> Dataset records
* START *

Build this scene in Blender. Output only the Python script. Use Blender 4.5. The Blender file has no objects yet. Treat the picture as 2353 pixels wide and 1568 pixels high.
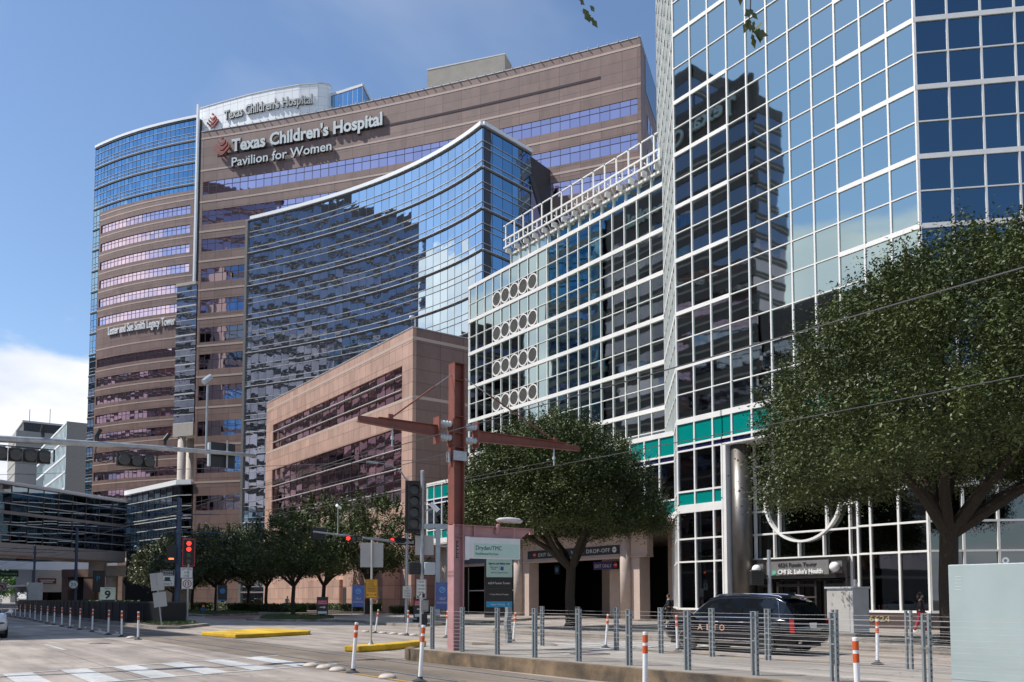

* END *
* START *

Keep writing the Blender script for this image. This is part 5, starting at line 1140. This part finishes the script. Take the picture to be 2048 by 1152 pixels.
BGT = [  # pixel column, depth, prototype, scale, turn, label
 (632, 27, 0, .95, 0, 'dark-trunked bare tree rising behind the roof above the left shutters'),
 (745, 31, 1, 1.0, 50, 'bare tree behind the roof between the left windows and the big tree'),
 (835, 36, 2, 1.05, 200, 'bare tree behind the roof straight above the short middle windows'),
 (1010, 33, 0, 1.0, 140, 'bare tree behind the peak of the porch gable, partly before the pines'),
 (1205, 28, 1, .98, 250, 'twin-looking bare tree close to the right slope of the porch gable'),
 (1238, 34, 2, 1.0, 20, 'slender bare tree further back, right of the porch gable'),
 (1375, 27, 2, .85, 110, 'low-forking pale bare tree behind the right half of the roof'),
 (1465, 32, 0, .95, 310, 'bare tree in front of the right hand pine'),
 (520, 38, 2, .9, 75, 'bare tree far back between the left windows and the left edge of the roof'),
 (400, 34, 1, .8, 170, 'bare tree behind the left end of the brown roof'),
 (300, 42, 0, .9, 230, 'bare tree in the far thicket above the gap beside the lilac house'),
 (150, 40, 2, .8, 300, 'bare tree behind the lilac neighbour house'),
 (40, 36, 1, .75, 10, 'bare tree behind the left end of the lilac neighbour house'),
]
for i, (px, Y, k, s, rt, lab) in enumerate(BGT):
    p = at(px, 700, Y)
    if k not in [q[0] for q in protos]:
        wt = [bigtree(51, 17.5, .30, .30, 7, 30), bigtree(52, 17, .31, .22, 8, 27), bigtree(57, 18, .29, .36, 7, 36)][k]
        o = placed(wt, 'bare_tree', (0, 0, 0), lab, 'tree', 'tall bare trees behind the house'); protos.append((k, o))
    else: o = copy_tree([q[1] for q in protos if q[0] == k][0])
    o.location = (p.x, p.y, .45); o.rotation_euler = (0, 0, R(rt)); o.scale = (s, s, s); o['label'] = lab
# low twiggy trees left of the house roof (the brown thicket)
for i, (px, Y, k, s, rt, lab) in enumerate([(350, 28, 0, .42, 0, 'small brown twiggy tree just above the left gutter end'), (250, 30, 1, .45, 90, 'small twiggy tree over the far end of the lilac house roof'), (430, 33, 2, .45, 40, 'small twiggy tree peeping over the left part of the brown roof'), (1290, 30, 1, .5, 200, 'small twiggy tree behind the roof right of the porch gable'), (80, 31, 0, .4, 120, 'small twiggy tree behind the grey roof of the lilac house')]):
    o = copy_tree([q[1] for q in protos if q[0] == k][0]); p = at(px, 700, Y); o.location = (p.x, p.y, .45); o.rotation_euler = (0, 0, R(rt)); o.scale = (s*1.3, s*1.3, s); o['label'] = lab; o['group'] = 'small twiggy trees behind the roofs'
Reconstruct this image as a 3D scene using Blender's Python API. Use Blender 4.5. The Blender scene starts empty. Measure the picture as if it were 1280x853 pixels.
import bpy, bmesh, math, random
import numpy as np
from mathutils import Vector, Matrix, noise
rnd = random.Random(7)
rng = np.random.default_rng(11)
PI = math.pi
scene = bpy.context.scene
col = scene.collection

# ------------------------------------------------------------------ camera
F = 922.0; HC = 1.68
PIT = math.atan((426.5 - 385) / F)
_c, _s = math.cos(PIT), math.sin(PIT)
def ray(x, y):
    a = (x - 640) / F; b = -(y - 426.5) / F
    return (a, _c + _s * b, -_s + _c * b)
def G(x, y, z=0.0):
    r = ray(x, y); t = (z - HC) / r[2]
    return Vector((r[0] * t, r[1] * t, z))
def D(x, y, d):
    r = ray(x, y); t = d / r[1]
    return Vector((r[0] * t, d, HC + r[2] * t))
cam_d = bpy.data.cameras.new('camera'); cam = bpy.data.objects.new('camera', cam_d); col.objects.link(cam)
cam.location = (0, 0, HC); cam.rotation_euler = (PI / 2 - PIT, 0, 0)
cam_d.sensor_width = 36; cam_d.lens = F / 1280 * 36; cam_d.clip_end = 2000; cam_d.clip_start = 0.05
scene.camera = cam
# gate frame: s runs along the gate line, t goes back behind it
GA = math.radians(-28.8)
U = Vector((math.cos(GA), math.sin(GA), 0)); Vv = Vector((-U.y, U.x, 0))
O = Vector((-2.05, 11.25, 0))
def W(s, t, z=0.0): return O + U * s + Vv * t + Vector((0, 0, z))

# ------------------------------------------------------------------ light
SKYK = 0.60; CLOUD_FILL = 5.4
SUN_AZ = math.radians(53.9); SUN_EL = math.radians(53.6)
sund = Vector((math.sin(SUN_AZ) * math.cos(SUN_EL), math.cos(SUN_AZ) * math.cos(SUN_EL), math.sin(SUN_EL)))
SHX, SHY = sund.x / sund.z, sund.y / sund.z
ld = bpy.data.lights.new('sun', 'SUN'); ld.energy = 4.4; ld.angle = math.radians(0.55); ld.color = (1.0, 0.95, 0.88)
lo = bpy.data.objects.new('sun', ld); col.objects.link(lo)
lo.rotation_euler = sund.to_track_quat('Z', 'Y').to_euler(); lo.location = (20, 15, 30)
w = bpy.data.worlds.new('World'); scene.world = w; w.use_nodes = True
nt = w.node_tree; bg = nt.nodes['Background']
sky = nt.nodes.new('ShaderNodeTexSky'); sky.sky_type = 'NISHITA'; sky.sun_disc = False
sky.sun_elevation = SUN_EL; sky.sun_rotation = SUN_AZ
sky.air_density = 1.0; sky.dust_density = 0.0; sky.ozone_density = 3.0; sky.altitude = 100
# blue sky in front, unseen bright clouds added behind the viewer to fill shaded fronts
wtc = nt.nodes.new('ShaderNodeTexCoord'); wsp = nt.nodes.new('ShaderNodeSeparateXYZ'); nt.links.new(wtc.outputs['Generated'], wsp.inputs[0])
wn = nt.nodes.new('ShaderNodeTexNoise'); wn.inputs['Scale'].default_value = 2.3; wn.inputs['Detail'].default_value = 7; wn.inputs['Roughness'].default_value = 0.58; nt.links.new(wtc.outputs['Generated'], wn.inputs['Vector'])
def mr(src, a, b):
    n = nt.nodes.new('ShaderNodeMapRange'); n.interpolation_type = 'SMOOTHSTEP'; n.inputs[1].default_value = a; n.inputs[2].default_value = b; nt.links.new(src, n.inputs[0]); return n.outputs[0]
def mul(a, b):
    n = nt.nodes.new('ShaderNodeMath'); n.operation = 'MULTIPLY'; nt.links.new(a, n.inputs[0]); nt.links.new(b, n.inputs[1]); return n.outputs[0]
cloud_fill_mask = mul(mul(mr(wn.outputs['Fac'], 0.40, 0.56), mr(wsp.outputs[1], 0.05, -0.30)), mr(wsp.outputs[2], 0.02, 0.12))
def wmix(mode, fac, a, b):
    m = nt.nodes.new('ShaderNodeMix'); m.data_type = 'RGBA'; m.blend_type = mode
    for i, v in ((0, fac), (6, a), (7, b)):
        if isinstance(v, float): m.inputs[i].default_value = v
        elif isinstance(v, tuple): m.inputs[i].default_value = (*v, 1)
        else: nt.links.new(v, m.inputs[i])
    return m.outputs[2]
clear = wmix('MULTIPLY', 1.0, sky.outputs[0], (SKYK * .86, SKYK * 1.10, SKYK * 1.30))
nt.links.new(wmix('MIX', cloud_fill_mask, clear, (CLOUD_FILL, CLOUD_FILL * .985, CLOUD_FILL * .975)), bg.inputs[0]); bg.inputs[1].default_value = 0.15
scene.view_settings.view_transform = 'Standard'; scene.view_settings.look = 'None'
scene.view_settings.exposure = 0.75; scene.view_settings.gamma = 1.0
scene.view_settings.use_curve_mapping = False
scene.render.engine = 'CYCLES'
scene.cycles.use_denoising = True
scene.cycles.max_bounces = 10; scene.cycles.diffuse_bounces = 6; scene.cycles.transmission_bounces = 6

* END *

> Aim
Output exactly those lines that lie from the line with "Reconstruct this image" through the line with "col = scene.collection", with both of those lines included.

> Solution for this exercise
Reconstruct this image as a 3D scene using Blender's Python API. Use Blender 4.5. The Blender scene starts empty. Measure the picture as if it were 1280x853 pixels.
import bpy, bmesh, math, random
import numpy as np
from mathutils import Vector, Matrix, noise
rnd = random.Random(7)
rng = np.random.default_rng(11)
PI = math.pi
scene = bpy.context.scene
col = scene.collection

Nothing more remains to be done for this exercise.